Eight million pictures of camel riding in the dunes.  

We were heading up to watch the sunset over the dunes.  But first we had to get into the dunes.





Eventually we stopped and the lurching reversed until the camel was back on the ground.  I let out a little scream again.  




We hiked further up into the dunes to get a better view of the sunset.  It wasn't exactly over the dunes but it was spectacular.  







As the sun was setting, the full moon was rising in the opposite direction.  It was perfectly synchronized.  Half the sun was down, half the moon was up.  The sun set, the whole moon appeared. It was hard to know where to look.  





Then back down to our waiting camels.  I got on mine and he was just done with the whole thing so he got up before I even had a chance to grab on.  I don't think I screamed this time though.  Hard to say.  

I don't think any of my camera pictures turned out in the low light with moving targets but you are getting them anyway.  I will try to load some from my phone which does better in the dark.



We made it safely back to the hotel.  No screaming for the disembarkation.  I'm an old Berber hand by now.  Our feet had barely hit the sand before out camel guides had whipped out blankets and spread them out on the sand to display their wares.
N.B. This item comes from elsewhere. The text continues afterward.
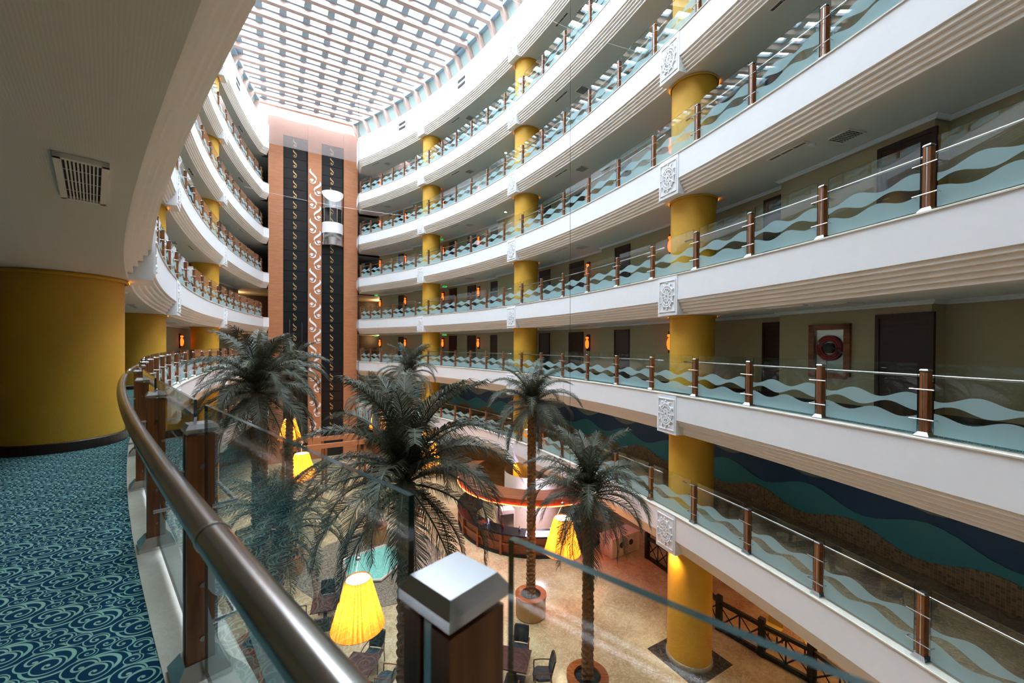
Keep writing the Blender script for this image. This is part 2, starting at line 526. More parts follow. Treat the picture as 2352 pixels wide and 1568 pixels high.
# ------------------------------------------------------------------ paths
def path(side):
    if side == 'left':
        n = 64
        pts = [Lp(LS0 + (LS1 - LS0) * i / n) for i in range(n + 1)] + [TLp]
    else:
        n = 60
        pts = [Rp(RS0 + (RS1 - RS0) * i / n) for i in range(n + 1)] + [TRp]
    return pts
sgn = {'left': 1, 'right': -1}   # +1: outward is to the left of travel
def offset_path(pts, side, o):
    out = []
    n = len(pts)
    for i, p in enumerate(pts):
        d0 = (pts[i] - pts[i - 1]).normalized() if i else None
        d1 = (pts[i + 1] - pts[i]).normalized() if i < n - 1 else None
        if d0 is None: d0 = d1
        if d1 is None: d1 = d0
        n0 = Vector((-d0.y, d0.x)) * sgn[side]; n1 = Vector((-d1.y, d1.x)) * sgn[side]
        m = (n0 + n1).normalized()
        k = 1 / max(.5, m.dot(n0))
        out.append(p + m * (o * k))
    return out
PATH = {s: path(s) for s in ('left', 'right')}

def sweep(mb, pts, side, prof, mi=0):          # prof: list of (o, z)
    cols = [offset_path(pts, side, o) for o, z in prof]
    n = len(pts); k = len(mb.v)
    for (o, z), c in zip(prof, cols):
        mb.v += [(p.x, p.y, z) for p in c]
    for i in range(len(prof) - 1):
        for j in range(n - 1):
            a, b, c_, d = k + i * n + j, k + i * n + j + 1, k + (i + 1) * n + j + 1, k + (i + 1) * n + j
            mb.f.append((a, b, c_, d) if side == 'left' else (d, c_, b, a)); mb.mi.append(mi)
    return mb

WALLO = 2.3
trimn = [0]
def trim_name():
    trimn[0] += 1
    return 'trim_%d' % trimn[0]

# wall outlines in (s, offset)
RJ = [(-12.4, 2.35), (1.05, 2.35), (1.05, 1.95), (4.33, 1.95), (4.33, 2.35), (7.5, 2.35), (7.5, 1.95), (12.62, 1.95), (12.62, 2.35), (19.0, 2.35), (19.0, 1.95), (21.85, 1.95),
      (21.85, 2.35), (29.6, 2.35), (29.6, 1.95), (32.2, 1.95), (32.2, 2.35), (37.2, 2.35)]
LJ = [(148.2, 2.35), (162.0, 2.35), (162.0, 1.95), (165.0, 1.95), (165.0, 2.35), (173.0, 2.35), (173.0, 1.95), (178.4, 1.95), (178.4, 2.35), (185.0, 2.35), (185.0, 1.95), (190.0, 1.95), (190.0, 2.35), (198.6, 2.35)]
def jog_line(side):
    J = RJ if side == 'right' else LJ
    F = PF[side]; out = []
    for (s0, o0), (s1, o1) in zip(J, J[1:]):
        if abs(s1 - s0) < 1e-6:
            out.append(F(s0, o0)); continue
        n = max(1, int((s1 - s0) / 1.0))
        for i in range(n):
            out.append(F(s0 + (s1 - s0) * i / n, o0))
    out.append(F(J[-1][0], J[-1][1]))
    return out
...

I called it camel mall shopping. I did not buy anything but I can't say that is true for everyone.  (I am trying to seem virtuous because things go downhill in the shopping department later on)
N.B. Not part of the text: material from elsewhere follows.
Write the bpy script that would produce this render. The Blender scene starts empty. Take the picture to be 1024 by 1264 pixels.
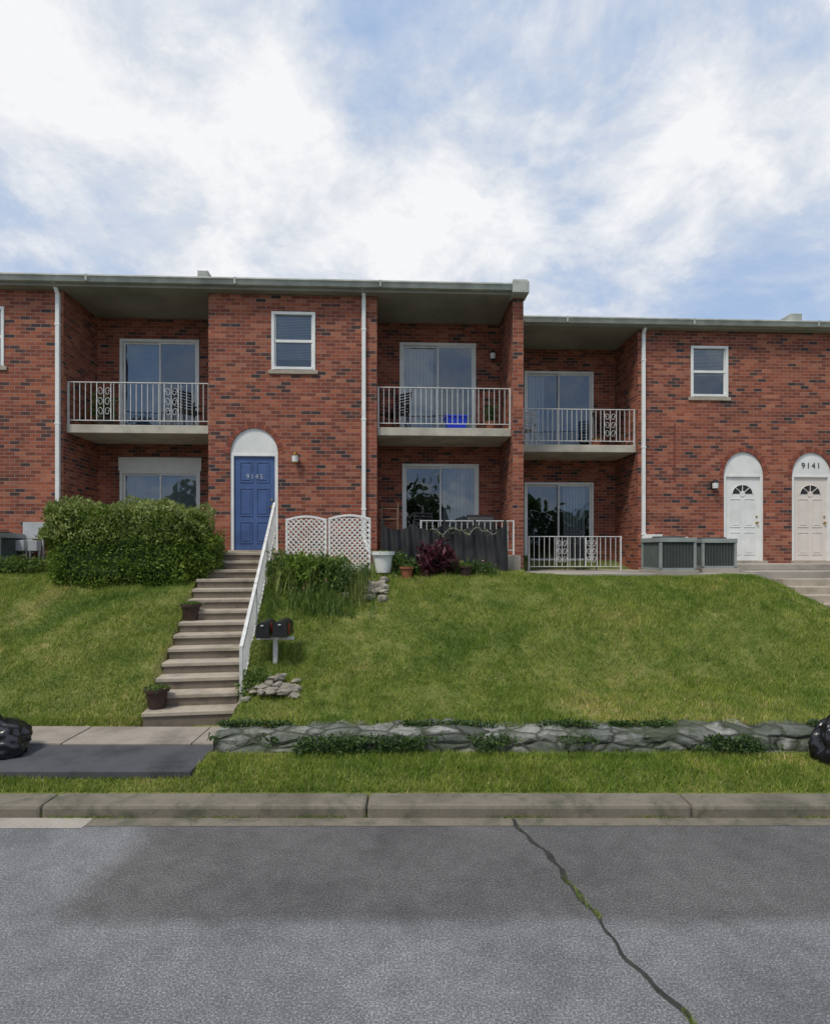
import bpy, math, random, bmesh
import numpy as np
from mathutils import Vector, Matrix, noise as mnoise
random.seed(7); rng=np.random.default_rng(7)
S=bpy.context.scene
R=math.radians
# ------------------------------------------------------------------ materials
def nmat(name):
    m=bpy.data.materials.new(name); m.use_nodes=True
    nt=m.node_tree; b=nt.nodes['Principled BSDF']
    return m,nt,b
def N(nt,t,**kw):
    n=nt.nodes.new(t)
    for k,v in kw.items(): setattr(n,k,v)
    return n
def L(nt,a,b): nt.links.new(a,b)
def ramp(nt,fac,stops):
    r=N(nt,'ShaderNodeValToRGB'); e=r.color_ramp.elements
    while len(e)<len(stops): e.new(0.5)
    for i,(p,c) in enumerate(stops):
        e[i].position=p; e[i].color=(c[0],c[1],c[2],1)
    L(nt,fac,r.inputs[0]); return r
def noise(nt,scale,detail=4,rough=.55,co='Object',vec=None,dist=0):
    n=N(nt,'ShaderNodeTexNoise'); n.inputs['Scale'].default_value=scale
    n.inputs['Detail'].default_value=detail; n.inputs['Roughness'].default_value=rough
    n.inputs['Distortion'].default_value=dist
    if vec is None:
        tc=N(nt,'ShaderNodeTexCoord'); vec=tc.outputs[co]
    L(nt,vec,n.inputs['Vector']); return n
def mul(nt,a,b,fac=1,bt='MULTIPLY'):
    m=N(nt,'ShaderNodeMix',data_type='RGBA',blend_type=bt); m.inputs[0].default_value=fac
    L(nt,a,m.inputs[6]); L(nt,b,m.inputs[7]); return m
def simple(name,c,rough=.6,var=.25,scale=6,bump=.0,bscale=60,metal=0,spec=.4):
    m,nt,b=nmat(name)
    n=noise(nt,scale,6,.6)
    lo=[x*(1-var) for x in c]; hi=[min(1,x*(1+var*.6)) for x in c]
    r=ramp(nt,n.outputs['Fac'],[(.3,lo),(.7,hi)])
    L(nt,r.outputs[0],b.inputs['Base Color'])
    b.inputs['Roughness'].default_value=rough; b.inputs['Metallic'].default_value=metal
    b.inputs['Specular IOR Level'].default_value=spec
    if bump:
        n2=noise(nt,bscale,5,.6); bp=N(nt,'ShaderNodeBump'); bp.inputs['Strength'].default_value=bump
        bp.inputs['Distance'].default_value=.01
        L(nt,n2.outputs['Fac'],bp.inputs['Height']); L(nt,bp.outputs[0],b.inputs['Normal'])
    return m
def brick_mat():
    m,nt,b=nmat('brick')
    uv=N(nt,'ShaderNodeTexCoord')
    br=N(nt,'ShaderNodeTexBrick'); br.offset=.5
    for k,v in (('Scale',1),('Mortar Size',.0056),('Mortar Smooth',.2),('Bias',0),('Brick Width',.215),('Row Height',.078)):
        br.inputs[k].default_value=v
    br.inputs['Color1'].default_value=(0,0,0,1); br.inputs['Color2'].default_value=(1,1,1,1); br.inputs['Mortar'].default_value=(.3,.3,.3,1)
    L(nt,uv.outputs['UV'],br.inputs['Vector'])
    cr=ramp(nt,br.outputs['Color'],[(0,(.05,.038,.040)),(.08,(.10,.052,.046)),(.13,(.175,.056,.038)),(.4,(.245,.072,.043)),(.7,(.325,.098,.055)),(1,(.40,.155,.092))])
    n=noise(nt,1.1,5,.6,'UV'); st=ramp(nt,n.outputs['Fac'],[(.3,(.70,.72,.76)),(.7,(1.16,1.1,1.03))])
    mm=mul(nt,cr.outputs[0],st.outputs[0])
    n3=noise(nt,70,3,.6,'UV'); s3=ramp(nt,n3.outputs['Fac'],[(.3,(.78,.78,.78)),(.7,(1.14,1.14,1.14))])
    mm=mul(nt,mm.outputs[2],s3.outputs[0])
    mx=N(nt,'ShaderNodeMix',data_type='RGBA'); L(nt,br.outputs['Fac'],mx.inputs[0]); L(nt,mm.outputs[2],mx.inputs[6]); mx.inputs[7].default_value=(.27,.21,.18,1)
    L(nt,mx.outputs[2],b.inputs['Base Color']); b.inputs['Roughness'].default_value=.85
    b.inputs['Specular IOR Level'].default_value=.25
    bp=N(nt,'ShaderNodeBump'); bp.inputs['Strength'].default_value=.5; bp.inputs['Distance'].default_value=.008; bp.invert=True
    L(nt,br.outputs['Fac'],bp.inputs['Height']); L(nt,bp.outputs[0],b.inputs['Normal'])
    return m
def leaf_mat(name,c1,c2,trans=.3):
    m,nt,b=nmat(name)
    g=N(nt,'ShaderNodeNewGeometry')
    r=ramp(nt,g.outputs['Random Per Island'],[(0,c1),(1,c2)])
    n=noise(nt,2.2,4,.6); s=ramp(nt,n.outputs['Fac'],[(.3,(.65,.7,.6)),(.7,(1.2,1.15,1.1))])
    mm=mul(nt,r.outputs[0],s.outputs[0])
    L(nt,mm.outputs[2],b.inputs['Base Color']); b.inputs['Roughness'].default_value=.55
    b.inputs['Specular IOR Level'].default_value=.3
    t=N(nt,'ShaderNodeBsdfTranslucent'); L(nt,mm.outputs[2],t.inputs[0])
    mx=N(nt,'ShaderNodeMixShader'); mx.inputs[0].default_value=trans
    L(nt,b.outputs[0],mx.inputs[1]); L(nt,t.outputs[0],mx.inputs[2])
    L(nt,mx.outputs[0],nt.nodes['Material Output'].inputs[0]); return m
def glass_mat():
    m,nt,b=nmat('window_glass'); nt.nodes.remove(b)
    t=N(nt,'ShaderNodeBsdfTransparent'); t.inputs[0].default_value=(.72,.76,.78,1)
    g=N(nt,'ShaderNodeBsdfGlossy'); g.inputs['Roughness'].default_value=.02; g.inputs[0].default_value=(.62,.70,.78,1)
    n=noise(nt,1.3,2,.5); bp=N(nt,'ShaderNodeBump'); bp.inputs['Strength'].default_value=.15; bp.inputs['Distance'].default_value=.06
    L(nt,n.outputs['Fac'],bp.inputs['Height']); L(nt,bp.outputs[0],g.inputs['Normal'])
    fr=N(nt,'ShaderNodeFresnel'); fr.inputs[0].default_value=1.5
    ma=N(nt,'ShaderNodeMath',operation='MULTIPLY_ADD'); L(nt,fr.outputs[0],ma.inputs[0]); ma.inputs[1].default_value=1.4; ma.inputs[2].default_value=.12
    mx=N(nt,'ShaderNodeMixShader'); L(nt,ma.outputs[0],mx.inputs[0]); L(nt,t.outputs[0],mx.inputs[1]); L(nt,g.outputs[0],mx.inputs[2])
    L(nt,mx.outputs[0],nt.nodes['Material Output'].inputs[0]); return m
BR=brick_mat(); GL=glass_mat()
WH=simple('white_paint',(.74,.75,.73),.45,.12,3,.05,30)
WHR=simple('white_iron_paint',(.62,.62,.6),.5,.2,8)
SLABM=simple('balcony_concrete_paint',(.44,.41,.34),.75,.3,2.5,.1,40)
CEIL=simple('soffit_paint',(.27,.265,.225),.8,.25,1.2)
GUT=simple('gutter_metal',(.40,.42,.38),.45,.35,2.5)
ROOFM=simple('roof_membrane',(.1,.1,.1),.9,.2,3)
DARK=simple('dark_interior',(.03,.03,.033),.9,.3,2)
BLIND=simple('vertical_blind',(.45,.46,.46),.7,.1,2)
BLINDH=simple('mini_blind',(.5,.52,.54),.6,.1,2)
CURT=simple('blue_curtain',(.16,.27,.45),.8,.2,3)
BLUE=simple('blue_door_paint',(.06,.11,.26),.42,.2,3,.05,40)
CREAM=simple('offwhite_door_paint',(.68,.62,.57),.45,.08,3)
BLACK=simple('black_paint',(.018,.018,.02),.4,.3,5)
NUM=simple('aged_number_metal',(.42,.45,.5),.5,.2,5)
BRASS=simple('brass',(.5,.33,.1),.3,.1,5,metal=1)
ACM=simple('ac_metal',(.27,.30,.285),.5,.2,3)
ACF=simple('ac_fins',(.12,.145,.135),.5,.2,3)
ACD=simple('ac_louver_dark',(.03,.035,.035),.6,.2,3)
GREY=simple('meter_grey',(.42,.44,.45),.5,.15,4)
POT=simple('brown_pot',(.05,.028,.022),.5,.3,8)
ROCK=simple('field_stone',(.27,.245,.2),.9,.45,5,.6,25)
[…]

Dinner.  The best meal  I have had in Morocco so far!  Meatbol tagine.  It does not sound amazing but it was!  Really.  I ate two portions.  


Time for bed?  Don't be daft.  Time to head back outside for some Berber drumming around the fire.  The musicians were great.  The guests who got to paddle on some drums were not.  But it was good fun.  




I think this is camel shopping mall but I dont have time to move it

And that was it.  I think I may have managed to upload exactly one video from my phone.  Sudanese musicians.  


Next day is starting so I better get started too.  Now we are only one day behind.